Кроме того, есть несколько телеграм-каналов, создатели которых находятся в Харькове. В них в режиме реального времени появляется информация о прилетах еще до официальных сводок. Сообщают о них сами граждане в формате переклички. Вроде бы, безобидная история. Но для тех, кто ее создавал с той стороны, она дает очень серьезную информацию — о городе, о настроениях, о том, что происходит прямо сейчас в конкретном месте. Мы даже в одно время обращались к гражданам, просили, чтобы они не писали на этот сайт хотя бы в течение 20 минут после события, потому что может произойти корректировка огня противника.
— Как оцениваете изменения, которые произошли за год СВО?
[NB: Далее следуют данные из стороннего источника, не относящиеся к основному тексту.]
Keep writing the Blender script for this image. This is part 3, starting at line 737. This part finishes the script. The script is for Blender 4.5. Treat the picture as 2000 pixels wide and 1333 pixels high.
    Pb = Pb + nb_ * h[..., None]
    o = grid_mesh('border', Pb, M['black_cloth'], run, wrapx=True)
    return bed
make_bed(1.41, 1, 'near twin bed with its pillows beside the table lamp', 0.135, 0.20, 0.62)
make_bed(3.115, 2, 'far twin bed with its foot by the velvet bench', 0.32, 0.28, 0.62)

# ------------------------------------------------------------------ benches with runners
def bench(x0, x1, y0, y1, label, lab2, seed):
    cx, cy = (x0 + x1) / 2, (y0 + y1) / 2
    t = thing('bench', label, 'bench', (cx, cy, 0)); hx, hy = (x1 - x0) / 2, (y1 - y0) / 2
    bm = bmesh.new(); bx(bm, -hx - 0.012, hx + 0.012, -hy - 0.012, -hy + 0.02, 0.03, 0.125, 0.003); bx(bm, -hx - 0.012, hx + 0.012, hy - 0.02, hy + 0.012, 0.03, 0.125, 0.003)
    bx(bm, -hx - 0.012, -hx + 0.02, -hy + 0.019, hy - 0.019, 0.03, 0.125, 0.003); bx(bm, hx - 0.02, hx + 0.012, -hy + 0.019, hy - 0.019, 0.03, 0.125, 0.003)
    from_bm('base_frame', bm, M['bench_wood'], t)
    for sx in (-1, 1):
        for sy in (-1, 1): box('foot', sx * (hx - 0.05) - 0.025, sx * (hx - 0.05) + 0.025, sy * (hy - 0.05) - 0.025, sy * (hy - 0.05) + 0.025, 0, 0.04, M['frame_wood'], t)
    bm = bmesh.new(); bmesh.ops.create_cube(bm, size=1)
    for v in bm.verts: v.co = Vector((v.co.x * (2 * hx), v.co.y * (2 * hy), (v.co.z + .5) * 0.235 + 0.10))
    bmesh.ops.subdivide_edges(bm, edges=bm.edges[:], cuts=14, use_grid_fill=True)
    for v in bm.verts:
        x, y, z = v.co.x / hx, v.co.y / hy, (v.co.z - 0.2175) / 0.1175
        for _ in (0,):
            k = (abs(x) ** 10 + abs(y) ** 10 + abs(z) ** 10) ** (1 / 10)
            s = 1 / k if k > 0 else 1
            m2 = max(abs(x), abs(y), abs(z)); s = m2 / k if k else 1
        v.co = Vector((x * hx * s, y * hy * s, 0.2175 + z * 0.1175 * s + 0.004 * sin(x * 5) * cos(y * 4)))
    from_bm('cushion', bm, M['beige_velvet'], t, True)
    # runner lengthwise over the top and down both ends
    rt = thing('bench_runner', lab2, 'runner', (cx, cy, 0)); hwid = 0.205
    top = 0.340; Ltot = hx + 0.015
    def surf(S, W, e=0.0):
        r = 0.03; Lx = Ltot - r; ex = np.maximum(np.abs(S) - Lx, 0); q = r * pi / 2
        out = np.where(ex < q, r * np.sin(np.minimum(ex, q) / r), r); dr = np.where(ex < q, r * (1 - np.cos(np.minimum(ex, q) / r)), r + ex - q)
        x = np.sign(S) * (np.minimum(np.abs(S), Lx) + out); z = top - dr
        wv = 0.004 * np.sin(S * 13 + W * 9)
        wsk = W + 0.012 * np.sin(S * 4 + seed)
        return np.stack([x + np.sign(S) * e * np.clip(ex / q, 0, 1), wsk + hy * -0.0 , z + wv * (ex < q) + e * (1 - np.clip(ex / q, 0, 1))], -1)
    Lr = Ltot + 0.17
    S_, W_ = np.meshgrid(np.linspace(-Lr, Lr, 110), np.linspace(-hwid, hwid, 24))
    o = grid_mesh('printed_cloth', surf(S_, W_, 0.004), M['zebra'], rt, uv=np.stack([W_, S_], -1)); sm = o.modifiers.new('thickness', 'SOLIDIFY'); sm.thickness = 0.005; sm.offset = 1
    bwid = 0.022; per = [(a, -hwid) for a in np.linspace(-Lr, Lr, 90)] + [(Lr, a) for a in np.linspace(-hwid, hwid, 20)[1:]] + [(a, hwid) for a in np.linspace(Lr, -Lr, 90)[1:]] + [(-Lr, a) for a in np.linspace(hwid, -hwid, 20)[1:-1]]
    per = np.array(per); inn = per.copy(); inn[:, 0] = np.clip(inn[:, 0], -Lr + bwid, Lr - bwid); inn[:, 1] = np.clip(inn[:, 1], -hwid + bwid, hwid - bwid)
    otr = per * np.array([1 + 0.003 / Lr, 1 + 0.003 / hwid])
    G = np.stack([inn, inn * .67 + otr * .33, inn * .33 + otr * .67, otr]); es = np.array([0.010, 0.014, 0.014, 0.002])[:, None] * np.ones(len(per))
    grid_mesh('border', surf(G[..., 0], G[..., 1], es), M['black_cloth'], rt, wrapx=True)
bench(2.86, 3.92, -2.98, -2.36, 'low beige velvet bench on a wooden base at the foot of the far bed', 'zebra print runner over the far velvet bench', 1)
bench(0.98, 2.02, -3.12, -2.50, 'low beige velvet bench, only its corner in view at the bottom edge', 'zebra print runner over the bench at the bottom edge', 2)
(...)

— За этот год мы вспомнили всерьез о своей промышленности, ускорили импортозамещение по многим позициям. Стали уважать человека, который что-то производит, который нас защищает. Я говорю об обществе в целом. Из электората и из населения мы снова стали народом точно так же, как, допустим, после Крымской весны 2014 года. Общество очень сплотилось, мы стали сильнее, умнее, опытнее. Это касается и фронта, это касается и промышленности. Санкции, которые в отношении нас ввел Запад, бьют в основном по тем, кто их применяет, и это тоже не может не радовать.
Что касается Донецкой Народной Республики, то тут народ каким был тружеником, таким и остался. Например, сельское хозяйство и в этом году, и в прошлом не прекращало работу ни на день: вовремя сеяли, вовремя собирали урожай. Да что тут говорить, если даже после прилетов в Донецке через 2-3 часа улицы убраны, очищены от осколков, наведен полный порядок. Все это говорит о людях, которые тут живут и платят девять лет кровью за право быть русскими.
— Кем вы себя видите в правительстве региона?
— Хотел бы быть далее полезным Родине, соответственно, что это будет — то ли правительство региона, то ли Госдума, то ли Совфед, — я пока не знаю. Но еще повоюем.